Record list =
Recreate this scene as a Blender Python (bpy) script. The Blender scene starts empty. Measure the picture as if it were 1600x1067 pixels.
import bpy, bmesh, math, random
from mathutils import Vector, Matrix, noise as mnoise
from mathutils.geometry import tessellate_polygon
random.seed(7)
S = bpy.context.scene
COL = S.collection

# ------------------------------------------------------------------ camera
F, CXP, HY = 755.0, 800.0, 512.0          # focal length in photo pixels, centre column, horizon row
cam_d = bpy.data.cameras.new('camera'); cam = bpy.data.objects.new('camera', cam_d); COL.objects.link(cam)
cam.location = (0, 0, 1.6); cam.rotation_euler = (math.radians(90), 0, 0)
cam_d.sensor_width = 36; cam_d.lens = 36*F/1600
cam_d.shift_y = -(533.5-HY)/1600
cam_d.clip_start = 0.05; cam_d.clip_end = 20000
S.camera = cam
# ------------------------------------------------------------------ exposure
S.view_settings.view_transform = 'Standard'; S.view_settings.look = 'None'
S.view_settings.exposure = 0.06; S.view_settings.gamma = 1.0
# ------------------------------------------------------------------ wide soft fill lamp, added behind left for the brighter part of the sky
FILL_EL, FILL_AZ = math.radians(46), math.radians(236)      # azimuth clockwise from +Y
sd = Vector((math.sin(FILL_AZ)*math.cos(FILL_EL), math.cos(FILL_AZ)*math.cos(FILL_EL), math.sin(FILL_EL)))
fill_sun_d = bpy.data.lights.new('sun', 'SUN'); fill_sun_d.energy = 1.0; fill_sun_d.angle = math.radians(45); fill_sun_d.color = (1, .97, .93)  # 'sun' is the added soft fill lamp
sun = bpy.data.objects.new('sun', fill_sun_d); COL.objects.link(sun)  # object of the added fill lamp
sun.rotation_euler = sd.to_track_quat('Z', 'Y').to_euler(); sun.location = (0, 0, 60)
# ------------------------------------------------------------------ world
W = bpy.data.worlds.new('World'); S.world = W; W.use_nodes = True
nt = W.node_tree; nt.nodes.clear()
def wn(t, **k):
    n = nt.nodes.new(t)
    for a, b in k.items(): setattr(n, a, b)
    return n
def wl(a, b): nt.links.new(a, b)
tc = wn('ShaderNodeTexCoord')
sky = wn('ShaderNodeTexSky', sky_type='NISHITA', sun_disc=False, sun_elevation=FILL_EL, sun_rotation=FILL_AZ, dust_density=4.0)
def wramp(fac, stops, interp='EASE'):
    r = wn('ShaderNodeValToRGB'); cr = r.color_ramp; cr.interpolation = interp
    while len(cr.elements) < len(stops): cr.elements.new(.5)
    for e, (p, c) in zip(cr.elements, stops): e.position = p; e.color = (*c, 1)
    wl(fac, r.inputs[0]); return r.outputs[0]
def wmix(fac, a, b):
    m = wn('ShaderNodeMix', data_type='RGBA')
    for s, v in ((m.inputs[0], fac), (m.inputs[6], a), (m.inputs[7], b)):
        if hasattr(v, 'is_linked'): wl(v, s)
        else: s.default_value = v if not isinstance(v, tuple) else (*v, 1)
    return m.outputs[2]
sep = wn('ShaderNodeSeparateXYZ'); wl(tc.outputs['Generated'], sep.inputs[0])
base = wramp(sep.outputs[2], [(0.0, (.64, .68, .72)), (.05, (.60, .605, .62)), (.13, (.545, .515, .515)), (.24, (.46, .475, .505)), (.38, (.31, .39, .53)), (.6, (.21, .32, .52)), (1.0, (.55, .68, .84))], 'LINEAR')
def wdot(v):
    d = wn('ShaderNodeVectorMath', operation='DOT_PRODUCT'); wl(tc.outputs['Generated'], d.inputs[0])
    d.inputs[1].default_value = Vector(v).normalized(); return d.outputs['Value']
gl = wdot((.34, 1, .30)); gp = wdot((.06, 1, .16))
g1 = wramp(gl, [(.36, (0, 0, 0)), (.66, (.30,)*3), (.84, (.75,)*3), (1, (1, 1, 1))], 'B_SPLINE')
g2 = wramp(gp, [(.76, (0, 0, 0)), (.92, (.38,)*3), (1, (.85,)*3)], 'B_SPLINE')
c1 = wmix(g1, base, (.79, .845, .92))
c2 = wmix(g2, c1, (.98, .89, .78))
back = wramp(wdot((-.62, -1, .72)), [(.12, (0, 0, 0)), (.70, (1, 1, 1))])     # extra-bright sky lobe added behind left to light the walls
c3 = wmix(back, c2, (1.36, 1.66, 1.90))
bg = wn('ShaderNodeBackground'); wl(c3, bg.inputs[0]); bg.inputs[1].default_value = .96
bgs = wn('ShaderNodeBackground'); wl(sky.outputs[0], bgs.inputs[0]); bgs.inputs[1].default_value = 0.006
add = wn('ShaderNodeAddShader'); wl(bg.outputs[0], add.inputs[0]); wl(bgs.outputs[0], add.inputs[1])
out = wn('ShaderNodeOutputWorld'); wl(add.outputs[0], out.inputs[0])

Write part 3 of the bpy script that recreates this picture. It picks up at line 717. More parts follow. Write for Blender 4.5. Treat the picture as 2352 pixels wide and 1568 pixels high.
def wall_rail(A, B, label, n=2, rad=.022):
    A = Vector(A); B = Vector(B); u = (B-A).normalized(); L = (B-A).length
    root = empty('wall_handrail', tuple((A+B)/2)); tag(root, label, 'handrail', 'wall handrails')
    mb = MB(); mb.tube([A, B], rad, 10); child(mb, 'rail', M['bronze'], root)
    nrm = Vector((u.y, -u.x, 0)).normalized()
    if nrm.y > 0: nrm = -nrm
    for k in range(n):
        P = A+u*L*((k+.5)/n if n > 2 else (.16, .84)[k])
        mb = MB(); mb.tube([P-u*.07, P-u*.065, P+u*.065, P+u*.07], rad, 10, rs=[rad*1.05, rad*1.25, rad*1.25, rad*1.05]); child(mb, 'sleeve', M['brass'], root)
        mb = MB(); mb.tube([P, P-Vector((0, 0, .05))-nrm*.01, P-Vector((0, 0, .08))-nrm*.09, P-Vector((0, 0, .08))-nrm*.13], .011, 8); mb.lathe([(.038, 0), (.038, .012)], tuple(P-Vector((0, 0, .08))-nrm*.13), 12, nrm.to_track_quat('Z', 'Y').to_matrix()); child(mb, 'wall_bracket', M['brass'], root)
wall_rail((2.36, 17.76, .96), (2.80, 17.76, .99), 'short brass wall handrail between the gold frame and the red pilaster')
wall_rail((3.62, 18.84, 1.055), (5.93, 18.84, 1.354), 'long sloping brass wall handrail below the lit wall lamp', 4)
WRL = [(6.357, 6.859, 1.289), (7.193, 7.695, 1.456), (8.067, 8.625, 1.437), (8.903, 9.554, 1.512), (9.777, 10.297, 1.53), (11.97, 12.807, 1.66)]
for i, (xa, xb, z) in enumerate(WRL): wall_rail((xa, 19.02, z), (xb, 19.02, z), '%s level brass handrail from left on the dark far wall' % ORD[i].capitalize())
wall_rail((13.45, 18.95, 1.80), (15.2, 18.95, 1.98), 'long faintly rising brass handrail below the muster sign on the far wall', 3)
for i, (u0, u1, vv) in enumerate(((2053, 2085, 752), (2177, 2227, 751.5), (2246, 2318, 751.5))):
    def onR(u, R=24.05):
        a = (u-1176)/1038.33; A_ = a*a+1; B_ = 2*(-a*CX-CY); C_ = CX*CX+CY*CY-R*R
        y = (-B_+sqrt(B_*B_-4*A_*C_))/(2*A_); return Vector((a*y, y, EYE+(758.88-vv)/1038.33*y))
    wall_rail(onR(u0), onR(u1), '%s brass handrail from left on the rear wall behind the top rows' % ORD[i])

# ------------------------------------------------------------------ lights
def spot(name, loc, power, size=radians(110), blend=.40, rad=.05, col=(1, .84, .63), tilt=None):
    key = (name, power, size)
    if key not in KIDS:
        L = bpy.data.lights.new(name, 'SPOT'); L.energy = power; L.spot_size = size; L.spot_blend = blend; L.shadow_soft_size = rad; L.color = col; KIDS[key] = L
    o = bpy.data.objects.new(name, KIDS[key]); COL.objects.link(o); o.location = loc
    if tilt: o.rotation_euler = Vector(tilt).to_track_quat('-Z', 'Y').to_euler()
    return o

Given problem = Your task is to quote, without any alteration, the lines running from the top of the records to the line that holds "COL = S.collection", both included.

Answer for this exercise =
Recreate this scene as a Blender Python (bpy) script. The Blender scene starts empty. Measure the picture as if it were 1600x1067 pixels.
import bpy, bmesh, math, random
from mathutils import Vector, Matrix, noise as mnoise
from mathutils.geometry import tessellate_polygon
random.seed(7)
S = bpy.context.scene
COL = S.collection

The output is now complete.